-- TASK PROMPT --
Repeat exactly the lines running from the first line of the data to the line containing "def P(x, y, D): return CAM + ray(x, y)*D", both ends included, and nothing else; drop the pictures.

-- DATASET ROWS --
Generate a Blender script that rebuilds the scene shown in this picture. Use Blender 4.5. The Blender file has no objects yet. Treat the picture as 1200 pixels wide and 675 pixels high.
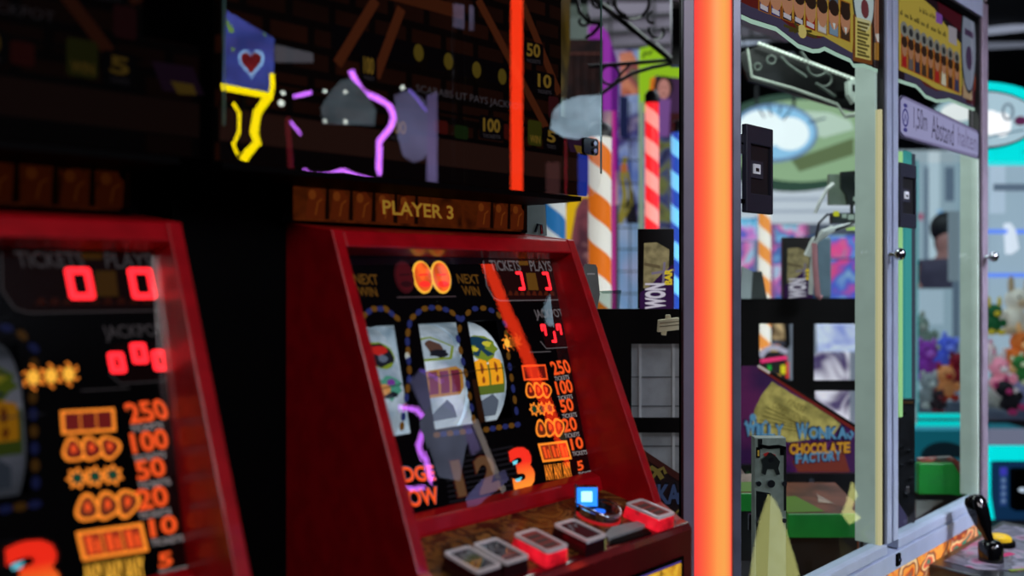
import bpy, bmesh, math, random
from mathutils import Vector, Matrix
RND = random.Random(11)
SC = bpy.context.scene
COL = SC.collection
H = 1.35                      # eye height
F, CX, CY = 1050.0, 600.0, 325.0
S2 = math.sqrt(.5)
CAM = Vector((0, 0, H))
OFF = Vector((0, 0, 0))       # shift applied when a machine is repeated along the row
Z3 = Vector((0, 0, 1)); X3 = Vector((1, 0, 0)); Y3 = Vector((0, 1, 0))

def ray(x, y):
    u = (x-CX)/F; v = (CY-y)/F
    return Vector(((1+u)*S2, (1-u)*S2, v))
def P(x, y, D): return CAM + ray(x, y)*D

class Plane:
    def __init__(s, o, ex, ey):
        s.o = Vector(o); s.ex = Vector(ex).normalized(); s.ey = Vector(ey).normalized(); s.n = s.ex.cross(s.ey)
    def px(s, x, y):
        d = ray(x, y); t = (s.o-CAM).dot(s.n)/d.dot(s.n); p = CAM + d*t - s.o
        return (p.dot(s.ex), p.dot(s.ey))
    def pxs(s, pts): return [s.px(*p) for p in pts]
    def w(s, a, b, h=0): return s.o + s.ex*a + s.ey*b + s.n*h
    def lift(s, h): return Plane(s.o + s.n*h, s.ex, s.ey)
FWD = Vector((S2, S2, 0)); RGT = Vector((S2, -S2, 0))
def FR(D): return Plane(CAM + FWD*D, RGT, Z3)      # a plane across the aisle direction, D metres away
def YP(Y): return Plane((0, Y, H), X3, Z3)         # a plane along the machine row

# ---------------------------------------------------------------- materials
def lin(c):
    def f(v):
        v = v/255.
        return v/12.92 if v <= .04045 else ((v+.055)/1.055)**2.4
    return (f(c[0]), f(c[1]), f(c[2]), 1)
MATS = {}
def M(name, c=(128,128,128), rough=.5, metal=0, emit=0, noise=.12, scale=12, spec=.5, coat=0, c2=None, ecol=None):
    if name in MATS: return MATS[name]
    m = bpy.data.materials.new(name); m.use_nodes = True
    nt = m.node_tree; b = nt.nodes['Principled BSDF']
    b.inputs['Roughness'].default_value = rough; b.inputs['Metallic'].default_value = metal
    b.inputs['Specular IOR Level'].default_value = spec
    b.inputs['Coat Weight'].default_value = coat
    b.inputs['Coat Roughness'].default_value = .05
    A = lin(c)
    if c2 is None: B = tuple(min(1, v*(1-noise*2)) for v in A[:3])+(1,)
    else: B = lin(c2)
    tc = nt.nodes.new('ShaderNodeTexCoord'); n = nt.nodes.new('ShaderNodeTexNoise'); r = nt.nodes.new('ShaderNodeValToRGB')
    n.inputs['Scale'].default_value = scale; n.inputs['Detail'].default_value = 3
    r.color_ramp.elements[0].position = .38; r.color_ramp.elements[1].position = .62
    r.color_ramp.elements[0].color = B; r.color_ramp.elements[1].color = A
    nt.links.new(tc.outputs['Object'], n.inputs['Vector']); nt.links.new(n.outputs['Fac'], r.inputs['Fac'])
    nt.links.new(r.outputs['Color'], b.inputs['Base Color'])
    if emit:
        if ecol: b.inputs['Emission Color'].default_value = lin(ecol)
        else: nt.links.new(r.outputs['Color'], b.inputs['Emission Color'])
        b.inputs['Emission Strength'].default_value = emit
    MATS[name] = m
    return m
def E(name, c, s=1.0, noise=0):
    """a self-coloured surface; emission also stands in for light on prints and posters"""
    if name in MATS: return MATS[name]
    m = bpy.data.materials.new(name); m.use_nodes = True
    nt = m.node_tree; b = nt.nodes['Principled BSDF']
    A = lin(c)
    b.inputs['Base Color'].default_value = tuple(v*.12 for v in A[:3])+(1,)
    b.inputs['Roughness'].default_value = .5; b.inputs['Specular IOR Level'].default_value = .15
    b.inputs['Emission Color'].default_value = A; b.inputs['Emission Strength'].default_value = s
    if noise:
        tc = nt.nodes.new('ShaderNodeTexCoord'); n = nt.nodes.new('ShaderNodeTexNoise'); r = nt.nodes.new('ShaderNodeValToRGB')
        n.inputs['Scale'].default_value = noise
        r.color_ramp.elements[0].position = .35; r.color_ramp.elements[1].position = .65
        r.color_ramp.elements[0].color = tuple(v*.45 for v in A[:3])+(1,); r.color_ramp.elements[1].color = A
        nt.links.new(tc.outputs['Object'], n.inputs['Vector']); nt.links.new(n.outputs['Fac'], r.inputs['Fac'])
        nt.links.new(r.outputs['Color'], b.inputs['Emission Color'])
    MATS[name] = m
    return m
def glass(name, ior=1.5, tint=(255,255,255), rough=.0):
    if name in MATS: return MATS[name]
    m = bpy.data.materials.new(name); m.use_nodes = True
    nt = m.node_tree; nt.nodes.remove(nt.nodes['Principled BSDF']); out = nt.nodes['Material Output']
    t = nt.nodes.new('ShaderNodeBsdfTransparent'); g = nt.nodes.new('ShaderNodeBsdfGlossy'); x = nt.nodes.new('ShaderNodeMixShader'); f = nt.nodes.new('ShaderNodeFresnel')
    t.inputs['Color'].default_value = lin(tint); g.inputs['Roughness'].default_value = rough
    ge = nt.nodes.new('ShaderNodeNewGeometry'); mr = nt.nodes.new('ShaderNodeMapRange')   # same reflectance from both sides of the sheet
    mr.inputs['To Min'].default_value = ior; mr.inputs['To Max'].default_value = 1/ior
    nt.links.new(ge.outputs['Backfacing'], mr.inputs['Value']); nt.links.new(mr.outputs[0], f.inputs['IOR'])
    nt.links.new(f.outputs[0], x.inputs[0]); nt.links.new(t.outputs[0], x.inputs[1]); nt.links.new(g.outputs[0], x.inputs[2])
    nt.links.new(x.outputs[0], out.inputs['Surface'])
    MATS[name] = m
    return m
def multi(name, cols, scale=6, emit=.5, rough=.5, kind='noise', detail=2, stretch=(1,1,1)):
    """printed artwork: several colours laid out by a texture"""
    if name in MATS: return MATS[name]
    m = bpy.data.materials.new(name); m.use_nodes = True
    nt = m.node_tree; b = nt.nodes['Principled BSDF']; b.inputs['Roughness'].default_value = rough
    tc = nt.nodes.new('ShaderNodeTexCoord'); mp = nt.nodes.new('ShaderNodeMapping'); mp.inputs['Scale'].default_value = stretch
    r = nt.nodes.new('ShaderNodeValToRGB'); r.color_ramp.interpolation = 'CONSTANT' if kind == 'cells' else 'LINEAR'
    nt.links.new(tc.outputs['Object'], mp.inputs['Vector'])
    if kind == 'cells':
        n = nt.nodes.new('ShaderNodeTexVoronoi'); n.inputs['Scale'].default_value = scale
        s = nt.nodes.new('ShaderNodeSeparateColor')
        nt.links.new(mp.outputs[0], n.inputs['Vector']); nt.links.new(n.outputs['Color'], s.inputs[0]); nt.links.new(s.outputs[0], r.inputs['Fac'])
        lo, hi = 0., 1.
    else:
        n = nt.nodes.new('ShaderNodeTexNoise'); n.inputs['Scale'].default_value = scale; n.inputs['Detail'].default_value = detail; n.inputs['Distortion'].default_value = .6
        nt.links.new(mp.outputs[0], n.inputs['Vector']); nt.links.new(n.outputs['Fac'], r.inputs['Fac'])
        lo, hi = .3, .7
    els = r.color_ramp.elements
    for i, c in enumerate(cols):
        p = lo + (hi-lo)*i/(len(cols) if kind == 'cells' else max(1, len(cols)-1))
        e = els[i] if i < 2 else els.new(p)
        e.position = p; e.color = lin(c)
    nt.links.new(r.outputs['Color'], b.inputs['Base Color'])
    if emit:
        nt.links.new(r.outputs['Color'], b.inputs['Emission Color']); b.inputs['Emission Strength'].default_value = emit
    MATS[name] = m
    return m
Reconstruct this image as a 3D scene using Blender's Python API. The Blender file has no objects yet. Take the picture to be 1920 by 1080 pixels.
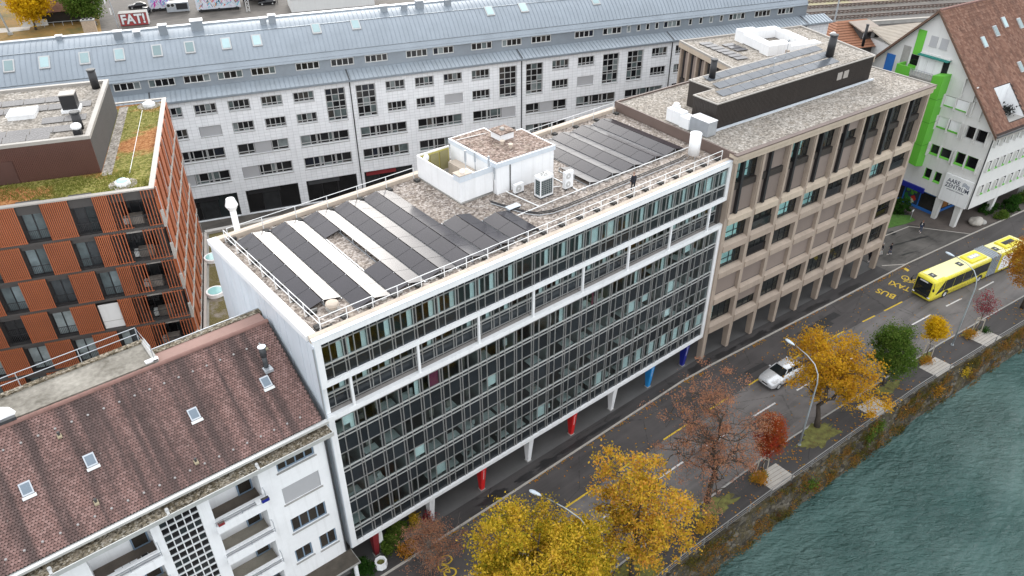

-- TASK OUTPUT --
Generate a Blender script that rebuilds the scene shown in this picture. Use Blender 4.5. The Blender file has no objects yet. Treat the picture as 1200 pixels wide and 675 pixels high.
import bpy, bmesh, math, random
from mathutils import Vector, Matrix
RND = random.Random(11)
SC = bpy.context.scene
COL = SC.collection
H = 1.35                      # eye height
F, CX, CY = 1050.0, 600.0, 325.0
S2 = math.sqrt(.5)
CAM = Vector((0, 0, H))
OFF = Vector((0, 0, 0))       # shift applied when a machine is repeated along the row
Z3 = Vector((0, 0, 1)); X3 = Vector((1, 0, 0)); Y3 = Vector((0, 1, 0))

def ray(x, y):
    u = (x-CX)/F; v = (CY-y)/F
    return Vector(((1+u)*S2, (1-u)*S2, v))
def P(x, y, D): return CAM + ray(x, y)*D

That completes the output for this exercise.